父のおつかいで、兄たちの安否を確かめるために長旅を続けてきたヨセフさんは、ついに遠くの方に兄たちの姿を見つけることができました。

普通の兄弟であれば、長旅に対する労いの時を過ごすことと思いますが、この家族においてはそうはいきませんでした。

父親の偏った愛を受けている憎き弟の姿を見つけた兄たちは、恐ろしくも悲しい考えを抱くことになりました。

「兄たちは、はるか遠くの方にヨセフの姿を認めると、まだ近づいて来ないうちに、ヨセフを殺してしまおうとたくらみ、相談した。『おい、向こうから例の夢見るお方がやって来る。さあ、今だ。あれを殺して、穴の一つに投げ込もう。後は、野獣に食われたと言えばよい。あれの夢がどうなるか、見てやろう。』」(聖書 創世記37:18∼20 新共同訳)

父のもとから遠く離れた地において、弟の命を奪ってしまおう。しかも、長旅の中で獣に襲われたと言えば父親も不思議に思うことはない。兄たちは弟を憎むあまりそんな恐ろしい計画を相談し合ったのでした。

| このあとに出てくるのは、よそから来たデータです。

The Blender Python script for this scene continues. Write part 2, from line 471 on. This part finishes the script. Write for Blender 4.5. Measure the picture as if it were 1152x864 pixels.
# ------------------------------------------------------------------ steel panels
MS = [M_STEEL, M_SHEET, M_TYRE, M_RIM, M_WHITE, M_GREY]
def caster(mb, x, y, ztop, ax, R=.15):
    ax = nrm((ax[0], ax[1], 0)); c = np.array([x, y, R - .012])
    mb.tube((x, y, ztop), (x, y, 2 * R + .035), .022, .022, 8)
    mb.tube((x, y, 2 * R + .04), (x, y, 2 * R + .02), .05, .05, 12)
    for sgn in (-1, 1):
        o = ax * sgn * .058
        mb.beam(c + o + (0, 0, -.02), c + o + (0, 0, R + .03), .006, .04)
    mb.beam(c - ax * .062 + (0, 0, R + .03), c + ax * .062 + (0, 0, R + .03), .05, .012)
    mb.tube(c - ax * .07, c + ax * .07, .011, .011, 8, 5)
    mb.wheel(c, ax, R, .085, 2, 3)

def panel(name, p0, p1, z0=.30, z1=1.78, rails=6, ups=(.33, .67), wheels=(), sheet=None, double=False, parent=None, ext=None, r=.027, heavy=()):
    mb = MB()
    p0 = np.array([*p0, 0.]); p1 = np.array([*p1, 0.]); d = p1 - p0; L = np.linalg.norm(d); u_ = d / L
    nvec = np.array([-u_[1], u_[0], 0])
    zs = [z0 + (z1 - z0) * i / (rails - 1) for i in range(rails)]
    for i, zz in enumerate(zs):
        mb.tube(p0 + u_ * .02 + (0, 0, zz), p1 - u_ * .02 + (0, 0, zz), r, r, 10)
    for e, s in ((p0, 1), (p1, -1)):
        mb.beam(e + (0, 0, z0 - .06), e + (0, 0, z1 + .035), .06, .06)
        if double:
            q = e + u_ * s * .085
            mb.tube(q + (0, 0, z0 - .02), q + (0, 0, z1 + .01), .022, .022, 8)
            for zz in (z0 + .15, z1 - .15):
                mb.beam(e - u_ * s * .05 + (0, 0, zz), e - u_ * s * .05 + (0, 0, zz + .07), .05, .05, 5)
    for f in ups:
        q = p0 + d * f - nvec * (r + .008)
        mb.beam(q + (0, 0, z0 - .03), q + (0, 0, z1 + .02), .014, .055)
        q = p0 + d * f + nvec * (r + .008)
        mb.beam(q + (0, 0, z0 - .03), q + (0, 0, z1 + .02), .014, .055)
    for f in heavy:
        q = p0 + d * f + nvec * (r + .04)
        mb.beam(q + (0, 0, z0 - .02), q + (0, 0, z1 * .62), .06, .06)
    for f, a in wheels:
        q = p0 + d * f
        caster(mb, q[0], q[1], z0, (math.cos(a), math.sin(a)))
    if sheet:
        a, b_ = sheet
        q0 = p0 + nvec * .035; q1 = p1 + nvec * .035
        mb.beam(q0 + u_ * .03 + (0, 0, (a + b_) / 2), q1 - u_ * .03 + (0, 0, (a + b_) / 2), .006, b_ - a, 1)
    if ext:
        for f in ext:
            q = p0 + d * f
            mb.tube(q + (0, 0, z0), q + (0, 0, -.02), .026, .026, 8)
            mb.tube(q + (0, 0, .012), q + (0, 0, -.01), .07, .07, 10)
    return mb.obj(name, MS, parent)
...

そんな中で、唯一長男のルベンさんだけは反対の意を示しました。そこでヨセフさんは、まず水が空になっていた貯水穴に投げ入れられました。ルベンさんは後でこっそり助け出そうと考えていたようでした。

すると、次に兄弟のユダさんが新たな提案をしました。

「弟を殺して、その血を覆っても、何の得にもならない。それより、あのイシュマエル人に売ろうではないか。弟に手をかけるのはよそう。あれだって、肉親の弟だから。」(聖書 創世記37:26 新共同訳)

そして、兄弟たちはヨセフさんを穴から引き上げて奴隷商人へと売り飛ばしてしまったのでした。奴隷になることは、死ぬよりも恐ろしいと思われていたようです。どうやらこの時ルベンさんは席を外していたようで、それを止めることができませんでした。

しかし、この奴隷商人が通りかかったことによって、ヨセフさんは命が助かったのでした。人間的に見れば、恐ろしい道へ足を踏み入れたように見えますが、これもヨセフさんを導く神様の大きな計画の中にあることでした。神様がヨセフさんを通して示された「夢」は、未来を預言しているものでした。神様の預言は、人間の力によって頓挫することはありません。